The Version of You That's Holding You Back Must Die
- Josh Rosa

- Jun 16
- 4 min read
The Version of You That's Holding You Back Must Die
Writer: Josh Rosa
9 min read

One of the most difficult truths about growth is that it rarely feels like becoming something new. More often, it feels like losing something familiar.
When people think about personal growth, they tend to imagine adding things to their lives. They picture gaining confidence, building discipline, finding purpose, becoming healthier, becoming stronger, or finally stepping into the life they've always wanted. We naturally think of growth as an addition, as though we are collecting new traits and new abilities that will somehow transform us into a different person.
What we rarely talk about is the other side of transformation.
Before we become something new, there is almost always something old that has to be released. There is a version of ourselves that no longer belongs in the future we are trying to build. Sometimes it is a mindset. Sometimes it is a fear. Sometimes it is a habit, a wound, a limiting belief, or a story we have carried about ourselves for so long that we can no longer tell the difference between the story and our identity.
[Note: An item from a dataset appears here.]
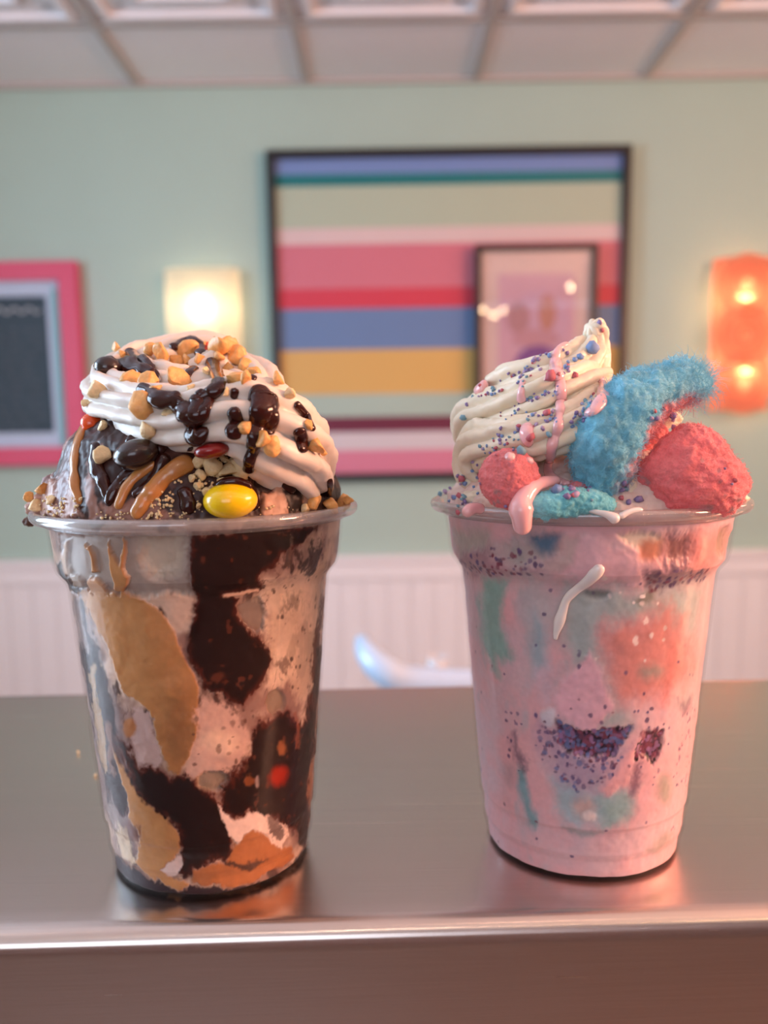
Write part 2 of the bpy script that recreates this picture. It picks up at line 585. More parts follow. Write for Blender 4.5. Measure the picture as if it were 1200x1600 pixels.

The challenge is that those old versions of ourselves do not leave quietly.
They fight.
They negotiate.
They make promises.
They tell us that change can wait until tomorrow.
And because they have been with us for so long, they often sound like us.
That is why growth can feel so confusing. The very thing that is limiting us is often the thing that feels most familiar. The part of us that needs to be released is usually the part we have spent years protecting.
Why Your Brain Prefers Familiar Problems
One of the reasons change feels so difficult has very little to do with a lack of motivation and a great deal to do with how the human brain is wired.
Research in neuroscience has consistently shown that the brain is designed to conserve energy whenever possible. It prefers familiar patterns because familiar patterns require less effort. Every habit we repeat, every thought we rehearse, and every belief we reinforce strengthens a network of neural pathways that make those responses easier to access in the future.
This process, known as neuroplasticity, is one of the most remarkable features of the human brain. It explains how we learn new skills, adapt to new environments, and create lasting behavioral change. It also explains why negative thought patterns can become so deeply entrenched.
The brain does not automatically distinguish between thoughts that serve us and thoughts that harm us. It simply becomes more efficient at whatever it practices most.
If you spend years telling yourself that you're not capable, your brain becomes incredibly efficient at finding evidence to support that belief. If you spend years rehearsing fear, your mind becomes skilled at identifying potential threats, even when those threats are largely imaginary. If you spend years believing that failure is inevitable, your attention naturally begins filtering for proof that confirms what you already expect to be true.
This is one reason why growth often feels unnatural in the beginning. When you attempt to think differently, act differently, or believe differently, you are challenging patterns that have been reinforced hundreds or even thousands of times.
The discomfort is not evidence that something is wrong.
It is evidence that something is changing.
Many people quit during this stage because they assume resistance means they are failing. In reality, resistance is often a sign that an old pattern is losing influence.
The Internal Civil War Nobody Talks About
What makes personal growth so exhausting is that it is rarely a battle between you and the outside world. More often, it is a battle between two competing versions of yourself.
There is the version of you that wants more.
The version that wants to heal.
The version that wants to grow.
The version that knows there is a bigger life waiting on the other side of your fear.
But there is also the version of you that learned how to survive.
This version remembers every disappointment, every rejection, every failure, and every moment where things did not go according to plan. It is cautious. It is skeptical. It wants certainty before action and guarantees before effort. It believes that if it can keep you from taking risks, it can keep you from getting hurt.
The problem is that survival and growth often require completely different strategies.
The version of you that helped you survive difficult seasons may be the very thing preventing you from thriving now.
This is where many people become stuck. They continue listening to a voice that was designed for protection while trying to build a life that requires courage.
The result is an internal conflict where one part of you is pulling toward possibility while another part is desperately trying to pull you back toward familiarity.
If you've ever felt torn between what you want and what you do, you've experienced this conflict firsthand.
The goal is not to hate the version of yourself that learned how to survive.
The goal is to recognize when that version has outlived its purpose.
There comes a point where gratitude for who you were must give way to responsibility for who you're becoming.